In this Article, I respond to this key omission by offering the first systematic study of American exceptionalism and Supreme Court jurisprudence. I argue that American exceptionalism is a powerful and important feature of Supreme Court decision making. Through close reading and rhetorical discourse analysis of five landmark Supreme Court decisions, I demonstrate that the Court frequently invokes and deploys exceptionalist themes when interpreting the Constitution.

This Article also reveals that the Court relies on two distinct modes of exceptionalist rhetoric. The first, which I call accomplished exceptionalism, is self-celebratory and assumes that America will always be great. The second, which I call aspirational exceptionalism, is self-critical and treats American greatness as a contingent possibility. The Court’s invocation of these modes is not random but instead correlates closely with the outcome in a case. Specifically, in cases upholding exercises of government power, the Court favors accomplished exceptionalism, but in cases affirming individual rights claims, it relies on the aspirational mode.

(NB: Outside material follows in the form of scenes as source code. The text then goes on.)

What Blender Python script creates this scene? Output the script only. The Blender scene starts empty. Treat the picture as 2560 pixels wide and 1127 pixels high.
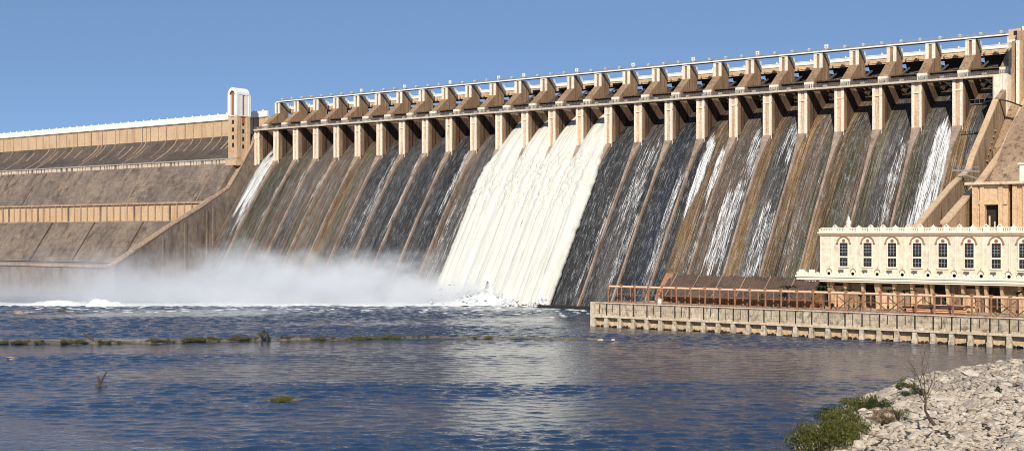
import bpy, math, random
import numpy as np
from mathutils import Vector, noise as mn
random.seed(7); rng = np.random.default_rng(7)
R = math.radians
scene = bpy.context.scene
COL = scene.collection

# ------------------------------------------------------------------ helpers
def smooth(a, b, x):
    t = np.clip((x - a) / (b - a), 0, 1); return t * t * (3 - 2 * t)
def fb(x, y, z=0.0, o=3):
    return mn.fractal(Vector((x, y, z)), 0.9, 2.1, o)

class MB:
    def __init__(s): s.v = []; s.f = []; s.m = []
    def add(s, vs, fs, mi=0):
        n = len(s.v); s.v += [tuple(p) for p in vs]
        s.f += [tuple(i + n for i in f) for f in fs]; s.m += [mi] * len(fs)
    def box(s, x0, x1, y0, y1, z0, z1, mi=0):
        s.add([(x0,y0,z0),(x1,y0,z0),(x1,y1,z0),(x0,y1,z0),(x0,y0,z1),(x1,y0,z1),(x1,y1,z1),(x0,y1,z1)],
              [(0,3,2,1),(4,5,6,7),(0,1,5,4),(1,2,6,5),(2,3,7,6),(3,0,4,7)], mi)
    def prism(s, prof, x0, x1, mi=0):          # prof: list of (y,z), extruded along x
        n = len(prof)
        a = sum(prof[i][0]*prof[(i+1)%n][1]-prof[(i+1)%n][0]*prof[i][1] for i in range(n))
        if a < 0: prof = prof[::-1]
        vs = [(x0,y,z) for y,z in prof] + [(x1,y,z) for y,z in prof]
        fs = [tuple(range(n-1,-1,-1)), tuple(range(n, 2*n))]
        fs += [(i,(i+1)%n,(i+1)%n+n,i+n) for i in range(n)]
        s.add(vs, fs, mi)
    def bar(s, p, q, w, h=None, mi=0):         # rectangular bar between points
        h = h or w; p = Vector(p); q = Vector(q); d = (q-p).normalized()
        up = Vector((0,0,1)) if abs(d.z) < .95 else Vector((0,1,0))
        a = d.cross(up).normalized()*w/2; b = a.cross(d).normalized()*h/2
        s.add([p-a-b,p+a-b,p+a+b,p-a+b,q-a-b,q+a-b,q+a+b,q-a+b],
              [(0,1,2,3),(7,6,5,4),(0,4,5,1),(1,5,6,2),(2,6,7,3),(3,7,4,0)], mi)
    def tube(s, pts, rs, n=6, mi=0):
        if not isinstance(rs, (list,tuple)): rs = [rs]*len(pts)
        pts = [Vector(p) for p in pts]; vs = []
        for i, p in enumerate(pts):
            d = (pts[min(i+1,len(pts)-1)]-pts[max(i-1,0)]).normalized()
            up = Vector((0,0,1)) if abs(d.z) < .9 else Vector((1,0,0))
            a = d.cross(up).normalized(); b = a.cross(d)
            for k in range(n):
                t = 2*math.pi*k/n; vs.append(p + (a*math.cos(t)+b*math.sin(t))*rs[i])
        fs = [(i*n+k, i*n+(k+1)%n, (i+1)*n+(k+1)%n, (i+1)*n+k) for i in range(len(pts)-1) for k in range(n)]
        fs += [tuple(range(n)), tuple(range((len(pts)-1)*n, len(pts)*n))[::-1]]
        s.add(vs, fs, mi)
    def lathe(s, c, prof, n=10, mi=0):         # prof (r,z)
        vs = [(c[0]+r*math.cos(2*math.pi*k/n), c[1]+r*math.sin(2*math.pi*k/n), c[2]+z) for r,z in prof for k in range(n)]
        fs = [(i*n+k, i*n+(k+1)%n, (i+1)*n+(k+1)%n, (i+1)*n+k) for i in range(len(prof)-1) for k in range(n)]
        s.add(vs, fs, mi)
    def rock(s, c, sx, sy, sz, mi=0, seed=0):
        rnd = random.Random(seed); n = 6; vs = [(0,0,-.7)]
        for ring, (r, z) in enumerate(((.75,-.45),(1.,.05),(.62,.6))):
            for k in range(n):
                t = 2*math.pi*(k+.5*ring+rnd.uniform(-.25,.25))/n; rr = r*rnd.uniform(.75,1.15)
                vs.append((rr*math.cos(t), rr*math.sin(t), z*rnd.uniform(.75,1.2)))
        vs.append((rnd.uniform(-.2,.2), rnd.uniform(-.2,.2), .8))
        fs = [(0,1+(k+1)%n,1+k) for k in range(n)]
        for r in range(2):
            for k in range(n):
                a=1+r*n+k; b=1+r*n+(k+1)%n; fs += [(a,b,b+n),(a,b+n,a+n)]
        L = 1+3*n; fs += [(1+2*n+k,1+2*n+(k+1)%n,L) for k in range(n)]
        ra, tl = rnd.uniform(0,6.28), rnd.uniform(-.5,.5); ca, sa = math.cos(ra), math.sin(ra); ct, st = math.cos(tl), math.sin(tl)
        out = []
        for x,y,z in vs:
            x,y,z = x*sx,y*sy,z*sz; x,z = x*ct-z*st, x*st+z*ct
            out.append((c[0]+x*ca-y*sa, c[1]+x*sa+y*ca, c[2]+z))
        s.add(out, fs, mi)
    def obj(s, name, mats, parent=None, base=None, sm=False, **kw):
        me = bpy.data.meshes.new(name)
        b = Vector(base) if base is not None else (parent_base(parent) if parent else Vector((0,0,0)))
        vs = np.array(s.v, dtype=np.float64) - np.array(b)
        me.from_pydata(vs.tolist(), [], s.f)
        if not isinstance(mats, (list,tuple)): mats = [mats]
        for m in mats: me.materials.append(m)
        if len(mats) > 1: me.polygons.foreach_set('material_index', s.m)
        if sm: me.polygons.foreach_set('use_smooth', [True]*len(me.polygons))
        me.update()
        o = bpy.data.objects.new(name, me); COL.objects.link(o)
        if parent:
            o.parent = parent; o.location = b - parent_base(parent)
        else: o.location = b
        for k, v in kw.items(): o[k] = v
        return o

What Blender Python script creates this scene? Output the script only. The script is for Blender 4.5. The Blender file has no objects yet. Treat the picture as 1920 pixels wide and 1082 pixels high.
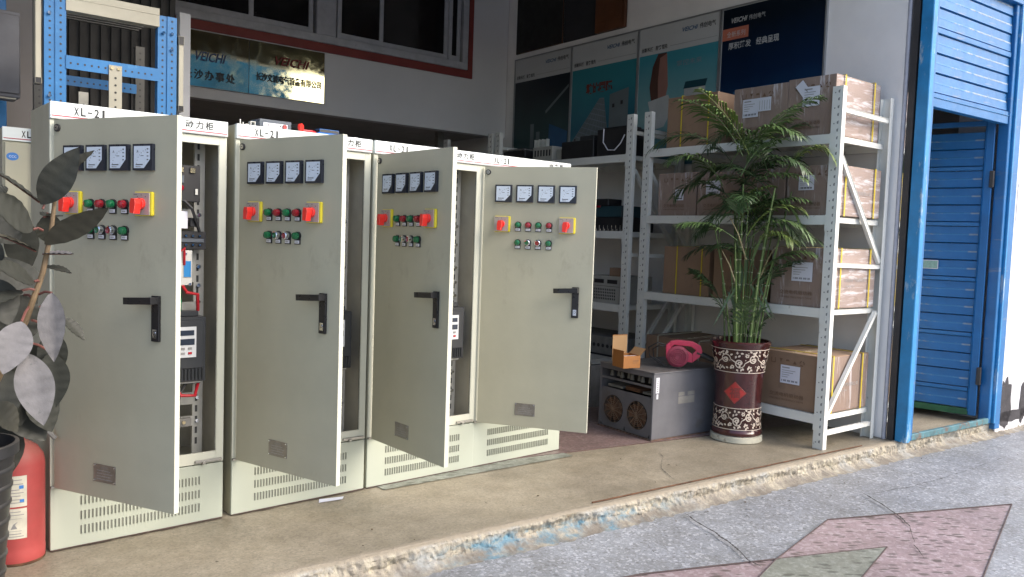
import bpy, bmesh, math, random
from math import sin, cos, pi, radians, sqrt, atan2
from mathutils import Vector, Matrix, noise
random.seed(7)
sc = bpy.context.scene
col = sc.collection

# ------------------------------------------------------------------ camera, light
def setup():
    f, yaw, pitch, roll, h = 1509.133, 0.7104, 0.0616, 0.0342, 1.3253
    fw = Vector((sin(yaw)*cos(pitch), cos(yaw)*cos(pitch), -sin(pitch)))
    r = Vector((cos(yaw), -sin(yaw), 0)); u = r.cross(fw)
    c, s = cos(roll), sin(roll)
    r2 = c*r+s*u; u2 = -s*r+c*u
    cd = bpy.data.cameras.new('camera'); cam = bpy.data.objects.new('camera', cd); col.objects.link(cam)
    m = Matrix((r2, u2, -fw)).transposed().to_4x4(); m.translation = Vector((0, 0, h))
    cam.matrix_world = m
    cd.sensor_width = 36; cd.lens = 36*f/1920; cd.clip_start = .05; cd.clip_end = 500
    sc.camera = cam
    w = bpy.data.worlds.new('World'); sc.world = w; w.use_nodes = True
    nt = w.node_tree; bg = nt.nodes['Background']
    sky = nt.nodes.new('ShaderNodeTexSky'); sky.sky_type = 'NISHITA'; sky.sun_disc = False
    SUN_EL, SUN_AZ = radians(38), radians(150)          # azimuth clockwise from +Y
    sky.sun_elevation = SUN_EL; sky.sun_rotation = SUN_AZ; sky.dust_density = 3.5; sky.ozone_density = 1.0
    nt.links.new(sky.outputs[0], bg.inputs[0]); bg.inputs[1].default_value = .15
    sl = bpy.data.lights.new('sun', 'SUN'); sl.energy = 1.15; sl.angle = radians(45); sl.color = (1, .95, .88)
    so = bpy.data.objects.new('sun', sl); col.objects.link(so)
    d = Vector((sin(SUN_AZ)*cos(SUN_EL), cos(SUN_AZ)*cos(SUN_EL), sin(SUN_EL)))
    so.rotation_euler = (-d).to_track_quat('-Z', 'Y').to_euler(); so.location = (2, -6, 12)
    vs = sc.view_settings; vs.view_transform = 'Standard'; vs.look = 'None'; vs.exposure = 1.27; vs.gamma = 1
    vs.use_curve_mapping = False
    sc.cycles.max_bounces = 8; sc.cycles.use_denoising = True
setup()

# ------------------------------------------------------------------ materials
MATS = {}
def mat(name, c=(.5, .5, .5), rough=.6, metal=0., var=.12, vs=4., fine=0., fs=120., bump=0., bs=60., spec=.5, dust=0., dustc=(.32, .29, .25), coat=0., stain=None, trans=0., bevel=0.):
    if name in MATS: return MATS[name]
    m = bpy.data.materials.new(name); m.use_nodes = True; nt = m.node_tree; N = nt.nodes; L = nt.links
    p = N['Principled BSDF']; p.inputs['Roughness'].default_value = rough; p.inputs['Metallic'].default_value = metal
    p.inputs['Specular IOR Level'].default_value = spec; p.inputs['Coat Weight'].default_value = coat
    p.inputs['Coat Roughness'].default_value = .15; p.inputs['Transmission Weight'].default_value = trans
    tc = N.new('ShaderNodeTexCoord'); co = tc.outputs['Object']
    def nz(scale, detail=4, rgh=.6, vec=None):
        n = N.new('ShaderNodeTexNoise'); n.inputs['Scale'].default_value = scale; n.inputs['Detail'].default_value = detail
        n.inputs['Roughness'].default_value = rgh; L.new(vec or co, n.inputs['Vector']); return n.outputs['Fac']
    def mr(v, a, b, c_, d_):
        n = N.new('ShaderNodeMapRange'); n.inputs[1].default_value = a; n.inputs[2].default_value = b
        n.inputs[3].default_value = c_; n.inputs[4].default_value = d_; L.new(v, n.inputs[0]); return n.outputs[0]
    def mul(a, b):
        n = N.new('ShaderNodeMath'); n.operation = 'MULTIPLY'
        L.new(a, n.inputs[0])
        if isinstance(b, float): n.inputs[1].default_value = b
        else: L.new(b, n.inputs[1])
        return n.outputs[0]
    v = mr(nz(vs), .3, .7, 1-var, 1+var)
    if fine: v = mul(v, mr(nz(fs, 2), .3, .7, 1-fine, 1+fine))
    rgb = N.new('ShaderNodeVectorMath'); rgb.operation = 'SCALE'; rgb.inputs[0].default_value = c; L.new(v, rgb.inputs['Scale'])
    out = rgb.outputs[0]
    def mix(a, bcol, fac):
        n = N.new('ShaderNodeMix'); n.data_type = 'RGBA'; L.new(fac, n.inputs[0]); L.new(a, n.inputs[6])
        if isinstance(bcol, tuple): n.inputs[7].default_value = (*bcol, 1)
        else: L.new(bcol, n.inputs[7])
        return n.outputs[2]
    if stain:      # (colour, scale, threshold, amount, stretch)
        sc_, ss, th, am, st = stain
        mp = N.new('ShaderNodeMapping'); mp.inputs['Scale'].default_value = st; L.new(co, mp.inputs['Vector'])
        out = mix(out, sc_, mul(mr(nz(ss, 6, .7, mp.outputs[0]), th, th+.08, 0, 1), am))
    if dust:
        g = N.new('ShaderNodeNewGeometry'); sx = N.new('ShaderNodeSeparateXYZ'); L.new(g.outputs['Normal'], sx.inputs[0])
        out = mix(out, dustc, mul(mul(mr(sx.outputs[2], .1, .9, .12, 1), mr(nz(9., 5), .3, .65, .4, 1)), dust))
    L.new(out, p.inputs['Base Color'])
    L.new(mr(nz(vs*3), .3, .7, max(0, rough-.08), min(1, rough+.08)), p.inputs['Roughness'])
    if bump:
        b = N.new('ShaderNodeBump'); b.inputs['Strength'].default_value = bump; b.inputs['Distance'].default_value = .01
        L.new(nz(bs, 5), b.inputs['Height']); L.new(b.outputs[0], p.inputs['Normal'])
    MATS[name] = m; m['_n'] = name
    return m

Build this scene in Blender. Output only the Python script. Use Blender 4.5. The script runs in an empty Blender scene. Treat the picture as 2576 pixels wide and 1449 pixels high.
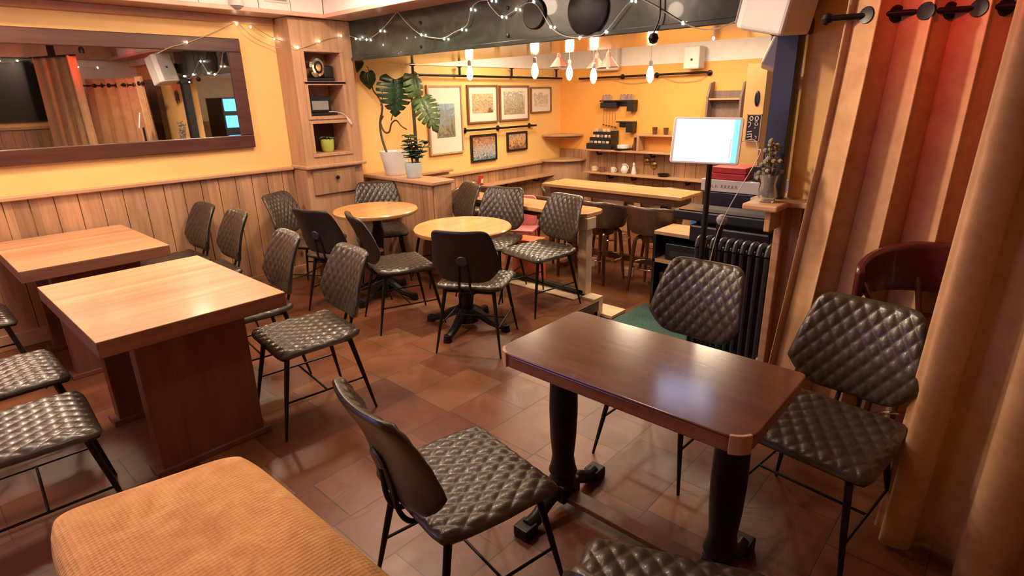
import bpy, bmesh, math, random
from math import sin, cos, pi, sqrt, radians
from mathutils import Vector, Matrix
random.seed(7)
S = bpy.context.scene
COL = S.collection
# ---------------------------------------------------------------- camera
YAW, PITCH, ROLL, F = radians(42.454), radians(18.641), radians(1.247), 1430.7
f = Vector((cos(YAW)*cos(PITCH), sin(YAW)*cos(PITCH), -sin(PITCH)))
r = Vector((sin(YAW), -cos(YAW), 0)); d = f.cross(r)
R2 = r*cos(ROLL)+d*sin(ROLL); D2 = -r*sin(ROLL)+d*cos(ROLL)
cd = bpy.data.cameras.new('camera'); cam = bpy.data.objects.new('camera', cd); COL.objects.link(cam)
m = Matrix.Identity(4)
for i in range(3):
    m[i][0] = R2[i]; m[i][1] = -D2[i]; m[i][2] = -f[i]
m[0][3], m[1][3], m[2][3] = 0, 0, 1.62
cam.matrix_world = m
cd.sensor_width = 36; cd.lens = F/2576*36; cd.clip_start = .05
S.camera = cam
# ---------------------------------------------------------------- world, exposure
w = bpy.data.worlds.new('world'); S.world = w; w.use_nodes = True
w.node_tree.nodes['Background'].inputs[0].default_value = (1.0, .82, .62, 1)
w.node_tree.nodes['Background'].inputs[1].default_value = .05
S.view_settings.view_transform = 'Standard'; S.view_settings.look = 'None'
S.view_settings.gamma = 1; S.view_settings.use_curve_mapping = False
S.view_settings.exposure = 0.85
# ---------------------------------------------------------------- lights of the room, with added lamps
def lamp(kind, loc, power, col, size=.1, rot=None, spot=None, blend=.5):
    l = bpy.data.lights.new('lamp_light', kind); l.energy = power; l.color = col
    if kind == 'AREA': l.shape = 'DISK'; l.size = size
    else: l.shadow_soft_size = size
    if kind == 'SPOT': l.spot_size = spot; l.spot_blend = blend
    o = bpy.data.objects.new('lamp_light', l); COL.objects.link(o); o.location = loc
    if rot: o.rotation_euler = rot
    return o
WARM = (1.0, .755, .55)
DOWN = [(.95, 2.9), (2.45, 3.75), (.2, 1.4), (1.7, 1.5), (2.45, 2.4), (.5, 4.2)]
for (x, y), p in zip(DOWN, (15, 20, 2.5, 2, 6, 24)): lamp('AREA', (x, y, 2.57), p, WARM, .3)
for x, y in ((1.5, 3.9), (2.3, 2.9), (.2, 3.2)): lamp('POINT', (x, y, 2.46), 5, WARM, .08)  # added without fittings to brighten the white sides of the tray
lamp('AREA', (4.45, 2.1, 2.3), 9, WARM, .3)  # added lamp without a fitting, brightens the yellow pillar
# bluish light from the left; the unseen window is added as its source
wl = lamp('AREA', (-1.52, 2.9, 1.45), 7, (.42, .42, 1.0), 1.1, (0, radians(-90), 0))
for x, y in ((4.6, 3.4), (5.6, 3.2), (5.0, 4.3), (5.5, 2.2)): lamp('AREA', (x, y, 2.3), 15, (1.0, .80, .55), .35)
BULBS = [(4.3, 4.45, 1.855), (4.3, 3.59, 1.84), (4.8, 3.567, 1.828), (4.8, 3.283, 1.79), (4.8, 2.682, 1.78)]
for x, y, z in BULBS: lamp('POINT', (x, y, z), 9, (1.0, .70, .38), .035)
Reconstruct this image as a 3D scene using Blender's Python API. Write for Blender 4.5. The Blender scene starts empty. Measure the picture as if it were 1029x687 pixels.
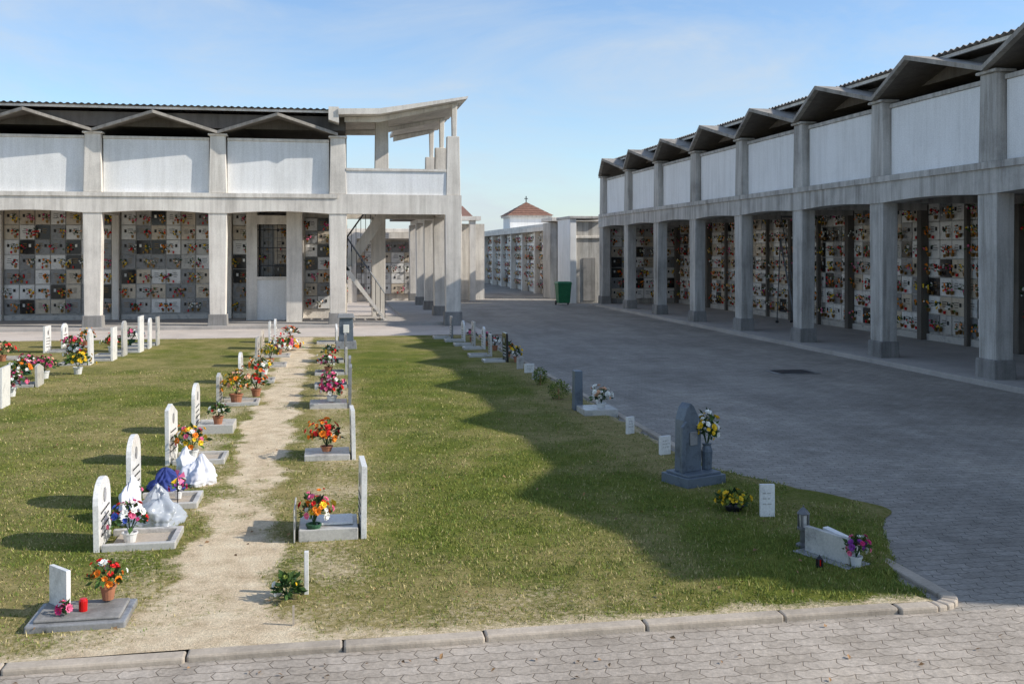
import bpy, bmesh, math, random
from mathutils import Vector, Matrix, noise
random.seed(7)
scene=bpy.context.scene
R=random.random
def U(a,b): return a+(b-a)*R()

# ---------------------------------------------------------------- materials
def newmat(name):
    m=bpy.data.materials.new(name); m.use_nodes=True
    nt=m.node_tree; b=nt.nodes['Principled BSDF']
    return m,nt,b
def N(nt,t,**k):
    n=nt.nodes.new(t)
    for a,v in k.items(): setattr(n,a,v)
    return n
def L(nt,a,b): nt.links.new(a,b)
def ramp(nt,fac,stops):
    r=N(nt,'ShaderNodeValToRGB'); e=r.color_ramp.elements
    while len(e)<len(stops): e.new(.5)
    for i,(p,c) in enumerate(stops):
        e[i].position=p; e[i].color=(c[0],c[1],c[2],1)
    L(nt,fac,r.inputs[0]); return r.outputs[0]
def noi(nt,vec,scale,detail=5,rough=.6):
    n=N(nt,'ShaderNodeTexNoise'); n.inputs['Scale'].default_value=scale
    n.inputs['Detail'].default_value=detail; n.inputs['Roughness'].default_value=rough
    if vec: L(nt,vec,n.inputs['Vector'])
    return n.outputs['Fac']
def mapv(nt,vec,s):
    m=N(nt,'ShaderNodeMapping'); m.inputs['Scale'].default_value=s; L(nt,vec,m.inputs[0]); return m.outputs[0]
def mixc(nt,f,a,b,mode='MIX'):
    m=N(nt,'ShaderNodeMix',data_type='RGBA',blend_type=mode)
    if isinstance(f,(int,float)): m.inputs[0].default_value=f
    else: L(nt,f,m.inputs[0])
    for i,x in ((6,a),(7,b)):
        if isinstance(x,tuple): m.inputs[i].default_value=(x[0],x[1],x[2],1)
        else: L(nt,x,m.inputs[i])
    return m.outputs[2]
def math_(nt,op,a,b=None,c=None):
    m=N(nt,'ShaderNodeMath',operation=op)
    for i,x in enumerate((a,b,c)):
        if x is None: continue
        if isinstance(x,(int,float)): m.inputs[i].default_value=x
        else: L(nt,x,m.inputs[i])
    return m.outputs[0]
def bump(nt,b,h,strength,dist):
    n=N(nt,'ShaderNodeBump'); n.inputs['Strength'].default_value=strength; n.inputs['Distance'].default_value=dist
    L(nt,h,n.inputs['Height']); L(nt,n.outputs[0],b.inputs['Normal'])
def geo(nt): return N(nt,'ShaderNodeNewGeometry').outputs['Position']

def concrete(name,c,stain=.55,streak=.5,rough=.9):
    m,nt,b=newmat(name); p=geo(nt)
    n1=noi(nt,p,.9,8,.65); n2=noi(nt,mapv(nt,p,(3.2,3.2,.22)),1.6,6,.7); n3=noi(nt,p,38,4,.7)
    d=tuple(x*(1-stain) for x in c); l=tuple(min(.88,x*1.15) for x in c)
    base=ramp(nt,n1,[(.28,d),(.5,c),(.75,l)])
    st=ramp(nt,n2,[(.42,(1,1,1)),(.68,(1-streak,1-streak*1.03,1-streak*1.08))])
    col=mixc(nt,1.0,base,st,'MULTIPLY')
    g=ramp(nt,n3,[(.3,(.86,.86,.86)),(.7,(1.08,1.08,1.08))])
    col=mixc(nt,1.0,col,g,'MULTIPLY')
    L(nt,col,b.inputs['Base Color']); b.inputs['Roughness'].default_value=rough
    bump(nt,b,n3,.35,.01); return m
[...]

These findings have important implications. The correlation between exceptionalism and case outcomes suggests that exceptionalism might have a causal effect on judicial decision making—that it, like judges’ ideology or theories of statutory interpretation, might drive the Court to reach particular results. If this is so, exceptionalism has been hiding in plain sight—as neglected as it is ubiquitous—as an element in Supreme Court decision making. It is past time for scholars to give exceptionalism the same attention they have given to other outcome-determinative phenomena.